Lundi 02 avril 2012, le président du Conseil constitutionnel, Cheikh Tidiane Diakhaté, a installé Macky Sall dans ses fonctions de président de la République du Sénégal. Macky Sall qui héritait d’un climat politique tendu marqué par la crise électorale n’a pas manqué de recevoir les invites du magistrat. «Vous êtes le premier président né après l’Indépendance. Vous êtes en terrain connu et votre expérience augure de votre pratique de l’Etat. Monsieur le président, il y a tant de frustrations que l’urgence est pratiquement installée partout. Il y a tellement d’impératifs que l’on peut croire que tout reste à faire », avait-t-il dit.

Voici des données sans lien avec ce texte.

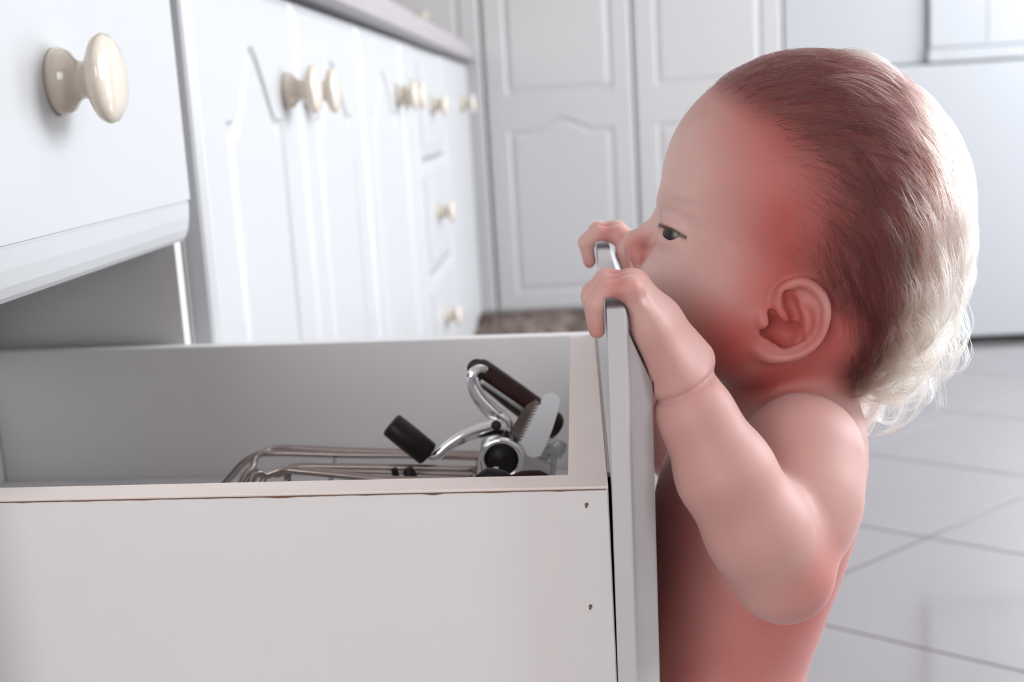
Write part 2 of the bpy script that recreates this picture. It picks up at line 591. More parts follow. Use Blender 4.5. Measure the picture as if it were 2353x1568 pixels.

Seulement, le haut magistrat Diakhaté n’était pas étranger à ce climat tendu et ces frustrations qu’il indexait, puisque c’est l’institution arbitre des élections, le Conseil constitutionnel qu’il présidait, qui avait entériné le 3e mandat tant décrié du président de la République sortant d’alors, Me Abdoulaye Wade. Candidature à l’origine d’échauffourées et d’émeutes partout dans le pays et ayant entrainé la mort de plus d’une dizaine de personnes, occasionnant moult blessés. Sans compter des destructions et saccages de plusieurs édifices et sièges de sociétés publiques, en représailles à la répression exercée par les Forces de l’ordre sur des manifestants à la Place de la Nation (ex-Obélisque) et autres points et coins du pays.